Kohelet Rabbah 7:9, the early medieval rabbinic commentary on Ecclesiastes, decodes the verse with uncomfortable specificity. All property accumulates only to the kingdom of Edom. In the rabbinic literature of late antiquity and the medieval period, Edom means Rome, or more precisely, Edom means whatever empire currently sits on top of the Jewish people, absorbing wealth that once belonged to others, expanding without satisfaction. The eyes of Edom are never satiated, the text says, citing Proverbs: the eyes of man are never filled.
The pattern is the same in any century. Property moves upward. The powerful take and the sea of accumulated wealth never spills back. The cities of the empire grow more magnificent and the villages around them grow poorer and the theology of the arrangement claims this is natural or necessary or divinely ordained.
Why All Wealth Flows to Edom
The rabbis are not surprised by this. They are describing a mechanism, not expressing outrage. The mechanism operates this way: the nations of the world were given their portion at the division of the peoples, and Edom received the portion of worldly dominion. The wealth flows to Edom not because of Edom's virtue but because worldly dominion is Edom's allotted sphere. The rivers go to the sea because that is where rivers go.
But Ecclesiastes does not stop with the rivers reaching the sea. The verse continues: to the place that the rivers go, they go there again. The water comes back. The cycle does not end with accumulation. Isaiah 23:18 announces it explicitly: her merchandise and her fee will be consecrated to the Lord. The empire's wealth, at the end, will be distributed in a different direction than the direction it traveled through all the centuries of accumulation. The sea will not hold it forever.
The question that Rabbi Yishmael ben Rabbi Yosei pressed Rabbi Yehuda HaNasi about was specific: Isaiah says the wealth will go to those who dwell before God and eat to satiety and clothe themselves with ancient garments. Who are those people?

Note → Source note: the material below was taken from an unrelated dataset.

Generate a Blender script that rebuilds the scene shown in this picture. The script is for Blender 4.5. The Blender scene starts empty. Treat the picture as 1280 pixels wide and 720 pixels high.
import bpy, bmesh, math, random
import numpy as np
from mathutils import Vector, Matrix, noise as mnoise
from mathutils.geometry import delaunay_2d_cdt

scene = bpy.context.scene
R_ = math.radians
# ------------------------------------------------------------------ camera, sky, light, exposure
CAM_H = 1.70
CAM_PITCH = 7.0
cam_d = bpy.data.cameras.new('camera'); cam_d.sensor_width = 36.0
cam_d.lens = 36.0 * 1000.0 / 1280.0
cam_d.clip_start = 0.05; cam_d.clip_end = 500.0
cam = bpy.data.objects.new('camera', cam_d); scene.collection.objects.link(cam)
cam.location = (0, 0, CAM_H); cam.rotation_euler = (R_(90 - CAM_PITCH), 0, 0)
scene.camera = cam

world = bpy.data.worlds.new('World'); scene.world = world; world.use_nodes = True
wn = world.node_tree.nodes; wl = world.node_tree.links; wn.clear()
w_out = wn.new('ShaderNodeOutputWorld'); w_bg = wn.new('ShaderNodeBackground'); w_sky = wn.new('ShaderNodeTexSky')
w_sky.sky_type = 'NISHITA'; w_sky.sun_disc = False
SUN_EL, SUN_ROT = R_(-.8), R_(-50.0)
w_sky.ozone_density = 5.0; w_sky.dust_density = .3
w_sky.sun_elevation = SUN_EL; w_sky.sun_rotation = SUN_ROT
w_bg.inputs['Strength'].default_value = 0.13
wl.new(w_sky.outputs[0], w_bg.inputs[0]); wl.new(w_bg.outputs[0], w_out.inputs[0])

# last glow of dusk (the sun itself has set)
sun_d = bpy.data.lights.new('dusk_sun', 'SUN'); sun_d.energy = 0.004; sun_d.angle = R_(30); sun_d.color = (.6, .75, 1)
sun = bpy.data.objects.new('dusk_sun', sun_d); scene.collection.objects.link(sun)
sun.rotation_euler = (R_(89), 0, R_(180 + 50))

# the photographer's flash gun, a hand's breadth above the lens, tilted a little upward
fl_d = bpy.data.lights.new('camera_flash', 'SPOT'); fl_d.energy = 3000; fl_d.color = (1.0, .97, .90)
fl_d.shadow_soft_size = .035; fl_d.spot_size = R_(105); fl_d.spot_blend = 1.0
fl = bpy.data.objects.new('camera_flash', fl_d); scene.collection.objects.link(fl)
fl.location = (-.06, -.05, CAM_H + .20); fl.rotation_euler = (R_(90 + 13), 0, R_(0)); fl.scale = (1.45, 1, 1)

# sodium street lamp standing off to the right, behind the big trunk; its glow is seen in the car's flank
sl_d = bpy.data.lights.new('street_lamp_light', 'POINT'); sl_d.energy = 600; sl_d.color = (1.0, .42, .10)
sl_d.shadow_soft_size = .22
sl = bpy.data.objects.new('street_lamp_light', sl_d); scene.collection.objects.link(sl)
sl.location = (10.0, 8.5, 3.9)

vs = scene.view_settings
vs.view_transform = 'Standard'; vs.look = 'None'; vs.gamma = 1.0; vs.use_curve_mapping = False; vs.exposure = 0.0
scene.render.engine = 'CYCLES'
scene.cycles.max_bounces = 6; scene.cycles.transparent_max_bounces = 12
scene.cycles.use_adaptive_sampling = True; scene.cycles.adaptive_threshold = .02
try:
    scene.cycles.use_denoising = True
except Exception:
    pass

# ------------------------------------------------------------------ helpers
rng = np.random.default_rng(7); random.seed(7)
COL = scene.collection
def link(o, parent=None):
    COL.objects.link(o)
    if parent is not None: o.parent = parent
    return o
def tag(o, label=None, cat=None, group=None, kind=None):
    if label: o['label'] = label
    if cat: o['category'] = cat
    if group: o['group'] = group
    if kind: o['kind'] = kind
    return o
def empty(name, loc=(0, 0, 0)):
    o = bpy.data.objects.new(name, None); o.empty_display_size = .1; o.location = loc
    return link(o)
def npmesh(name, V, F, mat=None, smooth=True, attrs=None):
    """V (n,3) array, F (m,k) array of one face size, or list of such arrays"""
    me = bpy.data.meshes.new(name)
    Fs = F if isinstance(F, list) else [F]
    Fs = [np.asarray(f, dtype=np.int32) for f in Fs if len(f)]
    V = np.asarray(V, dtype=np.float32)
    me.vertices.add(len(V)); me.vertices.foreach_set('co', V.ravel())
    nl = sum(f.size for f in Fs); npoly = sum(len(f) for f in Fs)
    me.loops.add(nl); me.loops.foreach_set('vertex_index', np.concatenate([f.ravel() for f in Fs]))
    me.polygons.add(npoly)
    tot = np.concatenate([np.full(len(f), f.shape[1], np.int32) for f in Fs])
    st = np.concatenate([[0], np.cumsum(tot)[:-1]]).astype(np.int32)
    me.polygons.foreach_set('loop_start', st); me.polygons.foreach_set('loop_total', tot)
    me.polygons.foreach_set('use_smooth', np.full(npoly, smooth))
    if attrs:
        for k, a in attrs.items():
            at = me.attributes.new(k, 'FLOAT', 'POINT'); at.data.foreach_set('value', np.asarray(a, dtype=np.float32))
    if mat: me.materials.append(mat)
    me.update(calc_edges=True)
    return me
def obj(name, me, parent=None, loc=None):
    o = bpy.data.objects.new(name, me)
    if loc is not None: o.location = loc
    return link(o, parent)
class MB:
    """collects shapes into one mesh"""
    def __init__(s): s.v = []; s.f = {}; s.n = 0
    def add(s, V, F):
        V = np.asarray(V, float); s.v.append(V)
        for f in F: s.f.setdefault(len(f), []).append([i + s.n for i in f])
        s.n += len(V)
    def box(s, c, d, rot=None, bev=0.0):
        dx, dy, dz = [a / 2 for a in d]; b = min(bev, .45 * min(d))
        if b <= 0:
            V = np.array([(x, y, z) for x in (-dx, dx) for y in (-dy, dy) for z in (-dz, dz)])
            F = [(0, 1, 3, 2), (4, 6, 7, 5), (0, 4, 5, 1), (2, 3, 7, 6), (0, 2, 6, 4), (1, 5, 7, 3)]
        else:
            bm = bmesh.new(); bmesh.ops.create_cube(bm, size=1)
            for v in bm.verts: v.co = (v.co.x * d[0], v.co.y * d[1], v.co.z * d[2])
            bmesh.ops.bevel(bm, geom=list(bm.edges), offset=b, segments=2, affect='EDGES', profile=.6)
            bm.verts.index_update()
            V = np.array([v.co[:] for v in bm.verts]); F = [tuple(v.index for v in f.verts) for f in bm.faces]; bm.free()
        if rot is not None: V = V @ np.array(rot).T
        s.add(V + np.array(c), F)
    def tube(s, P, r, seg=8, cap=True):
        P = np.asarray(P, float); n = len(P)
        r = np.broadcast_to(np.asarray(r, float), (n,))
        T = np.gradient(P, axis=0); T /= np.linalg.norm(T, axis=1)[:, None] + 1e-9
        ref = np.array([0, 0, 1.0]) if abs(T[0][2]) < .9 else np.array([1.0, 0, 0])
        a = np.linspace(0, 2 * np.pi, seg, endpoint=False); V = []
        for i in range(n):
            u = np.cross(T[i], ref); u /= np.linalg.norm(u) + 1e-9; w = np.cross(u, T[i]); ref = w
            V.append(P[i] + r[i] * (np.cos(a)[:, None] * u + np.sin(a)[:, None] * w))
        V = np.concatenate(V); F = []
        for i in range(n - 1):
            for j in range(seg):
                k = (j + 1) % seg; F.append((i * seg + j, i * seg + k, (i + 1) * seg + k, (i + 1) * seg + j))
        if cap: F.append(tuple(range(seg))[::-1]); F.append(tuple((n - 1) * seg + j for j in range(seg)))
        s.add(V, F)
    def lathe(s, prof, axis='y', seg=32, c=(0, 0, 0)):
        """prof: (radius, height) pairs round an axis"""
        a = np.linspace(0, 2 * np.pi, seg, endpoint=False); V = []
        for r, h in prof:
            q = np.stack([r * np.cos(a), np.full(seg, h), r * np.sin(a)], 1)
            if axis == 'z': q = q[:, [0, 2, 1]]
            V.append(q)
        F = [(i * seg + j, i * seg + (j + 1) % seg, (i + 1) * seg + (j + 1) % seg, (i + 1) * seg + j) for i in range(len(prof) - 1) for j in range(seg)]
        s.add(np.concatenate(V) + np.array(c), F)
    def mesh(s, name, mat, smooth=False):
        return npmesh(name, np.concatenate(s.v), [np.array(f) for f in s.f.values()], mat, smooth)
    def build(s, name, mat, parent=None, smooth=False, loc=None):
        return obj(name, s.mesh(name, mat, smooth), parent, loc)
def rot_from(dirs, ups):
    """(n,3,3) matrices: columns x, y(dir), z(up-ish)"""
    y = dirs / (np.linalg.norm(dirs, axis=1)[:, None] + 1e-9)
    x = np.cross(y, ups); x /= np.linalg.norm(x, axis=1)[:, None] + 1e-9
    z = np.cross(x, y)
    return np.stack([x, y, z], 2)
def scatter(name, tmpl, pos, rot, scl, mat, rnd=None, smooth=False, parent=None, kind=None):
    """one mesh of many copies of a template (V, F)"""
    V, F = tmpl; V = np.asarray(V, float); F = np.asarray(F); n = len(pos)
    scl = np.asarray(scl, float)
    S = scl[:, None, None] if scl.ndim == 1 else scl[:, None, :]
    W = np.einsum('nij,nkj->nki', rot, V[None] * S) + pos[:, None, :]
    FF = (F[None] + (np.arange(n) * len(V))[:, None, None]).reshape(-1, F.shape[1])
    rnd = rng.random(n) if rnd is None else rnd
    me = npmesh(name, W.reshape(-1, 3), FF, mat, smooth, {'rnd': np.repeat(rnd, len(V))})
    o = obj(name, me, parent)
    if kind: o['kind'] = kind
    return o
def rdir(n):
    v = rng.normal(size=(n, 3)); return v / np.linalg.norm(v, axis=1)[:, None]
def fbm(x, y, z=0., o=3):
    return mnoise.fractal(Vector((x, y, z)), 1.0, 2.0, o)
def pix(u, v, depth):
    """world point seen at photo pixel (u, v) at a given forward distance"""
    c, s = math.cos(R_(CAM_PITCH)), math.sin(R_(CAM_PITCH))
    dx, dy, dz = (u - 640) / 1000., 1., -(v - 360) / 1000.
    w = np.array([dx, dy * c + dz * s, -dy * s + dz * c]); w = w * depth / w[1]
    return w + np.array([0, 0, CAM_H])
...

Who Receives the Wealth in the End
Rabbi Yehuda HaNasi answered: Torah scholars. Not the powerful, not the merchants, not the military men who built what they built on the same logic Edom used. The scholars. The ones who sat before God in the sense that they sat with the Torah, whose lives ran along the track of learning and teaching, who clothed themselves with ancient garments in the sense that they wore the traditions of their predecessors, who ate to satiety in the sense that they never stopped finding new sustenance in what they were studying.
This is a remarkable economic prophecy to find in a rabbinic text. It does not argue that the scholars will eventually acquire armies and seize the wealth. It argues that the structure of the messianic age will simply redirect wealth toward the people who spent their lives cultivating the thing the messianic age is about. You cannot accumulate Torah the way you accumulate gold. But in the final accounting, the accumulated Torah is the thing that matters, and everything else will flow toward the people who have it.
Edom's Eyes That Cannot Be Filled
The midrash returns to the image of Edom's insatiable eyes and holds it against the scholars' capacity for satiety. Edom is defined by unsatisfied appetite. More territory, more tribute, more gold, more markets, and none of it fills the hole that the appetite is trying to fill because the hole is not about territory or gold. The scholars are defined by a different relationship to satisfaction. Torah study has the quality of nourishing rather than merely stimulating appetite. The more a person learns, the more they want to learn, but the wanting is not the frantic wanting of deprivation. It is the wanting of something that grows richer as it is consumed.
The sea to which all rivers flow will eventually give back what it has received. The world that has run on Edom's logic, the logic of eyes that cannot be filled, will eventually be organized on a different principle. And the people positioned to receive that reorganization are the ones who spent their lives practicing a different principle all along.